Dreams we weave
Rachna Singh

The Indian Night: Sleep and Dreams in Indian Culture
Ed. Claudine Bautze-Picron. Rupa & Co. Pages 661. Rs 395.

The Indian Night: Sleep and Dreams in Indian CultureDREAMS and their interpretation have a quality of mysticism that has enticed the interest of readers and students over the years. The dream analysis and associative symbolism of Freud and Jung was the start of the theorisation of dreams. However, the corpus of dream interpretation in the Indian context is not only small but also restricted to the academic field. A collection of as many as 22 papers on the symbolism associated with dreams in Indian culture, thus comes as manna from heaven for the ‘dream’-deprived readership.

The Indian Night: Sleep and Dreams in Indian Culture edited by Claudine Bautze Picron spans the physiology and meaning of dreams and also focuses on the literary lexicon as well as interpretation of dreams. The papers are for the most part based on the nature of dreams as enunciated and interpreted in the ancient literary and religious Indian texts like the Upanishads and the Ramayana. Strange as it may sound, the Indian texts have an enunciator of dreams and an interpreter of dreams. So, the peculiarity of such interpretation is that the analysis is not the dream perception of the researcher but the analysis of the original ancient interpreter of the dreams. Queen Maya’s dream of the Bodhisatva entering her womb in the form of an elephant is a case in point. The Master interpreter of dreams informs the king and Queen Maya that the dream prophesied the birth of "a supreme emperor who will possess the flying wheel (Cakravartin) or he will leave home to seek the way, attain Buddhahood". Dreams in the ancient literary and religious texts were also considered prophetic in nature. So, Bharat in the Ramayana recognises the well-known omen that a person sitting in a chariot drawn by donkeys’ in a dream predicts imminent death of the person, in this case Dashratha.
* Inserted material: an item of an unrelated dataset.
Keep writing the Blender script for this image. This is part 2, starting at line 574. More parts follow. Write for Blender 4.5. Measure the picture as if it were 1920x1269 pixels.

Interestingly, the Indian philosophical tradition also interweaves the concept of dream with spiritual salvation. The Upanishads talk about the four states of mind-wakefulness, dream, deep sleep and unification with the Brahman. The four states are in fact four steps towards the ultimate consciousness or enlightenment. The dream motifs were thus a fundamental and indispensable part of the ancient classical texts and were also depicted in sculptures and stupas.

The Indian Night is a succinct enunciation of the importance of dreams in the ancient life and times of the Indians. The prophetic nature of the ‘svapna’ and its spiritual connotations in the Indian tradition have been analysed with panache. At times the book does sink under the weight of difficult Sanskrit passages and their too-scholarly interpretation. But for the most part, it is an interesting read that gives an insight into the concept of dream interpretation in the Indian philosophical tradition.